Kritik11. September 2024

Venedig 2024: «Joker: Folie à Deux»: Musikalische Fantasie im Gefängnis

Venedig 2024: «Joker: Folie à Deux»: Musikalische Fantasie im Gefängnis
© Warner Brothers Switzerland

In der von Todd Phillips inszenierten Fortsetzung seines riesigen Erfolgs «Joker» lernt Arthur Fleck die Liebe kennen, bevor sein Mordprozess beginnt.

«Joker: Folie à Deux»: Musikalische Fantasie im Gefängnis

Todd Phillips | 138 min.

Ein Text von Marine Guillain, übersetzt aus dem Französischen

Es war einer der am meisten erwarteten Filme des 81. Filmfestivals von Venedig. Bevor er am 3. Oktober in die Deutschschweizer Kinos kommt, wurde «Joker: Folie à Deux» zunächst auf dem Lido vorgestellt – fünf Jahre nach dem grossen Erfolg des ersten Teils (1 Milliarde Dollar Einspielergebnis und zwei Oscars), der hier den Goldenen Löwen, die höchste Auszeichnung, gewonnen hatte.

Am Ende des ersten Films wurde der Joker (Joaquin Phoenix) alias Arthur Fleck von den Behörden wegen des Mordes an fünf Menschen verhaftet. «Joker: Folie à Deux» spielt zwei Jahre nach diesen Taten. Arthur Fleck wird in die Nervenheilanstalt von Arkham eingewiesen. Kurz vor seinem Prozess versuchen Psycholog:innen und Anwält:innen, die gespaltene Persönlichkeit des Helden zu beweisen, was seine Strafe mildern könnte. Arthur hingegen scheint sich um nichts mehr zu kümmern und nimmt sein Schicksal widerspruchslos hin. Doch als er Lee (Lady Gaga) kennenlernt und sich auf den ersten Blick in sie verliebt, eröffnen sich neue Perspektiven...

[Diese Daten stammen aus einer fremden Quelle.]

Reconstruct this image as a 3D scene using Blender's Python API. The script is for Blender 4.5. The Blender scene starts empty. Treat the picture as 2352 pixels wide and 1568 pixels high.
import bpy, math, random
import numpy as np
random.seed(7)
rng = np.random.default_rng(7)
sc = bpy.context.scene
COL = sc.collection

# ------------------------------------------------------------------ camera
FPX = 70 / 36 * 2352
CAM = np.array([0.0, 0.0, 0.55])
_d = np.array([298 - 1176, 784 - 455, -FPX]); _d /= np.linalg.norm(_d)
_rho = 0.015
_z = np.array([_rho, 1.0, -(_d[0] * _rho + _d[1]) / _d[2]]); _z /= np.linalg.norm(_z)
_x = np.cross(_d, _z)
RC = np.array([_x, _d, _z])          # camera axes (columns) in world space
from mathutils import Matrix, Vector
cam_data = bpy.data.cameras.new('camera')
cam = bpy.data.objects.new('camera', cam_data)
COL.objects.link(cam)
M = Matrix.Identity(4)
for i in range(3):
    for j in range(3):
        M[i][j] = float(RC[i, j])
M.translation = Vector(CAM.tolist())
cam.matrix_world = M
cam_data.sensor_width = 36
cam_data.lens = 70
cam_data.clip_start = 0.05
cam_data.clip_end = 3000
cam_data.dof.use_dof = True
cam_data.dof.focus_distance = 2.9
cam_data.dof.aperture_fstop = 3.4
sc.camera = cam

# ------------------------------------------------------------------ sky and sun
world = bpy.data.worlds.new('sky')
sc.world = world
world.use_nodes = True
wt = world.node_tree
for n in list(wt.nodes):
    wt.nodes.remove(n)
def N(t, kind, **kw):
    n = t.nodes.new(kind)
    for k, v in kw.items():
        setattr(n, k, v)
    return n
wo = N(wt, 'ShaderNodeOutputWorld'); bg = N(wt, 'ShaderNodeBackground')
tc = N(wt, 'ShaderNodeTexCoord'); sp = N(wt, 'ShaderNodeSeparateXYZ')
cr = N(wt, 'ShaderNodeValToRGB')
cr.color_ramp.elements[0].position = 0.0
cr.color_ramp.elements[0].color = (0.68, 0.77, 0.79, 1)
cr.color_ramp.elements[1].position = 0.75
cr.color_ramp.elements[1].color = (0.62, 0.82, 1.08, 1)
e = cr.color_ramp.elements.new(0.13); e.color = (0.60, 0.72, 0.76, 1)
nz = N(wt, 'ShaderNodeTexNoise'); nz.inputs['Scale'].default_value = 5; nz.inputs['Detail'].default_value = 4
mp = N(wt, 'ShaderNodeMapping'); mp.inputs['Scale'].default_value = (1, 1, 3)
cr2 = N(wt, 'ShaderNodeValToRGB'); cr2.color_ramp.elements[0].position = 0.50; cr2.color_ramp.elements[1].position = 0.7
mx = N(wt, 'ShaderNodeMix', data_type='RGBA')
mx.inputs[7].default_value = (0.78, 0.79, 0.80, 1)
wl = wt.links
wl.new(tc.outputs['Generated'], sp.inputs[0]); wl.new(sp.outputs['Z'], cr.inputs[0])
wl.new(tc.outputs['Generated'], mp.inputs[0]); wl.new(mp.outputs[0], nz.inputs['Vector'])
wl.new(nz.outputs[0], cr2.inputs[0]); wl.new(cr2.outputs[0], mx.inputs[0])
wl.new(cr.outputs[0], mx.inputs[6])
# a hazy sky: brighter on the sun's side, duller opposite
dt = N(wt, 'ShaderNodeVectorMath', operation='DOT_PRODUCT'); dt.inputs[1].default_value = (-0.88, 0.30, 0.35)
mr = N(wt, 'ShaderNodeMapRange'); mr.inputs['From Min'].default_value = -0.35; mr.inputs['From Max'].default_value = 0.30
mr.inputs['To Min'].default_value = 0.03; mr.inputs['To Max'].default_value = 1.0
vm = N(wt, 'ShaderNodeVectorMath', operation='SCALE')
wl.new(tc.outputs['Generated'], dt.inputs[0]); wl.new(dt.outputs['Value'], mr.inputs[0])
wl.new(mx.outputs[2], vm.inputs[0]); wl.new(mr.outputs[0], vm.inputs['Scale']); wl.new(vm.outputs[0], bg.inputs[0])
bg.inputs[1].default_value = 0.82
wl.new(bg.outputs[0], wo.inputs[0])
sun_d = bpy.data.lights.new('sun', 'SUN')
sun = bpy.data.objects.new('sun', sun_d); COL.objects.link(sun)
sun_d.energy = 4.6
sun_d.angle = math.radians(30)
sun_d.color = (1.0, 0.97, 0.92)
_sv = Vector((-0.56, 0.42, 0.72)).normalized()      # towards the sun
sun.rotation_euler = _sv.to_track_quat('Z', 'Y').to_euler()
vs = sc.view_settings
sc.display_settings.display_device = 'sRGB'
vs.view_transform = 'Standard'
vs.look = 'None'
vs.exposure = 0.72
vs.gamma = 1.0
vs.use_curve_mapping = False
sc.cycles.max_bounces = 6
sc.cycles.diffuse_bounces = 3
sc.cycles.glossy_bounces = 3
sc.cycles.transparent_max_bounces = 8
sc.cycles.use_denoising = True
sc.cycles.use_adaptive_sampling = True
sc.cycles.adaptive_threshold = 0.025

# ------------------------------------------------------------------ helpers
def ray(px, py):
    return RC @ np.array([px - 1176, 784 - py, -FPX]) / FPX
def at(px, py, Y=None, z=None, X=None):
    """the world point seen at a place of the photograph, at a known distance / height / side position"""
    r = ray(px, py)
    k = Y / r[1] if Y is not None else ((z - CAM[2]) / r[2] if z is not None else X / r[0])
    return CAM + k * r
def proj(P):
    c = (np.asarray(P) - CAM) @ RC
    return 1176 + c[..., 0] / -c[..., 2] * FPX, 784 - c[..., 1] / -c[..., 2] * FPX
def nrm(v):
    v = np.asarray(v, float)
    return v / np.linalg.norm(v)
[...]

Nach dem überwältigenden ersten Teil war es einerseits sehr aufregend, als die Lichter gedimmt wurden und die Stimmen im Sala Grande verstummten, um die Fortsetzung zu sehen, andererseits aber auch ein wenig beunruhigend: Kann eine Fortsetzung das Niveau des ersten Films erreichen? Welche Überraschungen hält Todd Phillips für uns bereit? Die erste, die ebenso überraschend wie erfreulich ist, ist, dass sich «Joker: Folie à Deux» als Musical entpuppt. Die beiden Hauptdarsteller:innen singen und tanzen in schwungvollen Nummern, die die Welt in Jokers Kopf darstellen sollen. Der Kontrast zwischen diesen farbenfrohen Einlagen und der dunklen, realen Welt funktioniert besonders gut.

Was man diesem zweiten Teil vorwerfen kann, ist allerdings ein etwas ungleichmässiges Tempo, das nach einer intensiven ersten Hälfte ins Stocken gerät. Der ganze Film spielt sich zwischen Gefängnis und Gerichtssaal ab, während wir Batmans Erzfeind liebend gerne wieder auf den Strassen von Gotham City gesehen hätten, wo es zu einem Wiedersehen mit dem maskierten Rächer kommt. Harley Quinn, die von einer fantastischen Lady Gaga gespielt wird, die nach «A Star is Born» und «House of Gucci» nicht mehr beweisen muss, dass sie sowohl als Schauspielerin als auch als Sängerin eine gute Figur macht, entwickelt sich nicht weiter und bleibt zu sehr im Hintergrund. Aber auch wenn die Geschichte nicht genügend Fortschritte macht (ein dritter Teil scheint an dieser Stelle notwendig), verleihen die guten Ideen (z. B. eine Parodie auf Cartoon Warner Bros.) und die atemberaubende Inszenierung dem Film eine einzigartige Kraft.